* _Exercise_: Extract from the listing each line in which the word "scene" appears.

* _Collected material_:
========================

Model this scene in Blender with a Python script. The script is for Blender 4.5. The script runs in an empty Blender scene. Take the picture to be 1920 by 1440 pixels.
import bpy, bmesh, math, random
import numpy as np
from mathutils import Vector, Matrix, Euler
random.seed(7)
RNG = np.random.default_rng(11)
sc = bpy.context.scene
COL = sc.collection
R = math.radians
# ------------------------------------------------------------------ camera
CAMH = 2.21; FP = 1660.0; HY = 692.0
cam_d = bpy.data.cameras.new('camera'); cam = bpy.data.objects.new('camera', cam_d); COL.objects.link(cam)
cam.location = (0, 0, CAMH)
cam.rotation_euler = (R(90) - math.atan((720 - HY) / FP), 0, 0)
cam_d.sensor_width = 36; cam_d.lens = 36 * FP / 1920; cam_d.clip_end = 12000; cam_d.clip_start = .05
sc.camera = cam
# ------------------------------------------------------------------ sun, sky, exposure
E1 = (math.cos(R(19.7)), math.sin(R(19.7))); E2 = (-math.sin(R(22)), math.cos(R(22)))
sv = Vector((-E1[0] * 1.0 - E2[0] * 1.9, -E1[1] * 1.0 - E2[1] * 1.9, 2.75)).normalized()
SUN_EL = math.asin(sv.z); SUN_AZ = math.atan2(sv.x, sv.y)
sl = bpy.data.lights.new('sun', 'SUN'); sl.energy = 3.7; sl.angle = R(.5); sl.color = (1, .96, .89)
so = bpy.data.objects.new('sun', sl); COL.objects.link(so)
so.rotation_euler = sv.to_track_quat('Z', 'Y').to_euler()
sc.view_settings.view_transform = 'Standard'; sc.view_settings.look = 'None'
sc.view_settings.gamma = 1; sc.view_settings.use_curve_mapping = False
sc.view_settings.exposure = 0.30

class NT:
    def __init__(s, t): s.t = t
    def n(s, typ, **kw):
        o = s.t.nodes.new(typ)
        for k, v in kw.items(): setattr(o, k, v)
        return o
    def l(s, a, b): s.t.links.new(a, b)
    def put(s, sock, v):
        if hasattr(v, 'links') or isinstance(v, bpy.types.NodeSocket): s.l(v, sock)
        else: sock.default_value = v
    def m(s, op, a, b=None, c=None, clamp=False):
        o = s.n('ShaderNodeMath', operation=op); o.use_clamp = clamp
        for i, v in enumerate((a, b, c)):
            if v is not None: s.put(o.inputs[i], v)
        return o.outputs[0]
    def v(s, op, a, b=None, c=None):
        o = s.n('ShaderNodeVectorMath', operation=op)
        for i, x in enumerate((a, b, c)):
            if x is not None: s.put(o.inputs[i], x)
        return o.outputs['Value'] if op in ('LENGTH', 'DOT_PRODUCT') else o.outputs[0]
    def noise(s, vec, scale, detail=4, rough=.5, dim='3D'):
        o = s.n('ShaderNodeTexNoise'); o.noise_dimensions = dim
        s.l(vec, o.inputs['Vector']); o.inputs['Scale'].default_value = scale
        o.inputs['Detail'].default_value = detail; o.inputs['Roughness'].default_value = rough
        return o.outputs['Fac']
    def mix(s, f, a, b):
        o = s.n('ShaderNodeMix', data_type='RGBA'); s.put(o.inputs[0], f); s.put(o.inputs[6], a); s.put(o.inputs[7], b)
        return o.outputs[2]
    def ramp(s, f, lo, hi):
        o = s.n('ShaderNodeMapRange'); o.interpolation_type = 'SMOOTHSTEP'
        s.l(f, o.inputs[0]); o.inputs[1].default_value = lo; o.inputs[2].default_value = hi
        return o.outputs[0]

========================

* _Response to the exercise_:
Model this scene in Blender with a Python script. The script is for Blender 4.5. The script runs in an empty Blender scene. Take the picture to be 1920 by 1440 pixels.
sc = bpy.context.scene